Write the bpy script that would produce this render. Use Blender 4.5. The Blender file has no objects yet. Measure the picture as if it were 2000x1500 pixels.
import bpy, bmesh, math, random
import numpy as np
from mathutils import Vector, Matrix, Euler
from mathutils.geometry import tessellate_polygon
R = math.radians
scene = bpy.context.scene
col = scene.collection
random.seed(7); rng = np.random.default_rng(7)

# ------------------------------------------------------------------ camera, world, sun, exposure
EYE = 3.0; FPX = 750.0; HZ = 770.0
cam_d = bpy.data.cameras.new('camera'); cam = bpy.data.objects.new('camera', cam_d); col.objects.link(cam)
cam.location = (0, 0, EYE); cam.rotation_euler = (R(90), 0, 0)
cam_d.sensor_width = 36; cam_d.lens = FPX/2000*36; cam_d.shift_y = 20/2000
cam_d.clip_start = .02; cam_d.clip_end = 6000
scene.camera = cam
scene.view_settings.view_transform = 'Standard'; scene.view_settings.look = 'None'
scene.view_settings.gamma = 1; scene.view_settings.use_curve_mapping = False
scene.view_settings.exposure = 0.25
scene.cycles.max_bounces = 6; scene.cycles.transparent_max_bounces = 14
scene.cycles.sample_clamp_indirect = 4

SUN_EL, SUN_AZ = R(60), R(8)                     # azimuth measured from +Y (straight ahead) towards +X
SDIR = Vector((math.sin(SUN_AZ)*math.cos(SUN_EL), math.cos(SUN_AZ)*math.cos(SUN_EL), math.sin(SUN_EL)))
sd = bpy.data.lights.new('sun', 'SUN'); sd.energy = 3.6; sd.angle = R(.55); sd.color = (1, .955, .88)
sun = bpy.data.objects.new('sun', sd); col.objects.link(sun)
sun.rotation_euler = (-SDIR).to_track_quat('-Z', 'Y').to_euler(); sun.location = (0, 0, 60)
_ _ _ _
### WHAT NEEDS TO BE DONE
Each line of the material above must be retyped precisely.

### EXPECTED ANSWER
Write the bpy script that would produce this render. Use Blender 4.5. The Blender file has no objects yet. Measure the picture as if it were 2000x1500 pixels.
import bpy, bmesh, math, random
import numpy as np
from mathutils import Vector, Matrix, Euler
from mathutils.geometry import tessellate_polygon
R = math.radians
scene = bpy.context.scene
col = scene.collection
random.seed(7); rng = np.random.default_rng(7)

# ------------------------------------------------------------------ camera, world, sun, exposure
EYE = 3.0; FPX = 750.0; HZ = 770.0
cam_d = bpy.data.cameras.new('camera'); cam = bpy.data.objects.new('camera', cam_d); col.objects.link(cam)
cam.location = (0, 0, EYE); cam.rotation_euler = (R(90), 0, 0)
cam_d.sensor_width = 36; cam_d.lens = FPX/2000*36; cam_d.shift_y = 20/2000
cam_d.clip_start = .02; cam_d.clip_end = 6000
scene.camera = cam
scene.view_settings.view_transform = 'Standard'; scene.view_settings.look = 'None'
scene.view_settings.gamma = 1; scene.view_settings.use_curve_mapping = False
scene.view_settings.exposure = 0.25
scene.cycles.max_bounces = 6; scene.cycles.transparent_max_bounces = 14
scene.cycles.sample_clamp_indirect = 4

SUN_EL, SUN_AZ = R(60), R(8)                     # azimuth measured from +Y (straight ahead) towards +X
SDIR = Vector((math.sin(SUN_AZ)*math.cos(SUN_EL), math.cos(SUN_AZ)*math.cos(SUN_EL), math.sin(SUN_EL)))
sd = bpy.data.lights.new('sun', 'SUN'); sd.energy = 3.6; sd.angle = R(.55); sd.color = (1, .955, .88)
sun = bpy.data.objects.new('sun', sd); col.objects.link(sun)
sun.rotation_euler = (-SDIR).to_track_quat('-Z', 'Y').to_euler(); sun.location = (0, 0, 60)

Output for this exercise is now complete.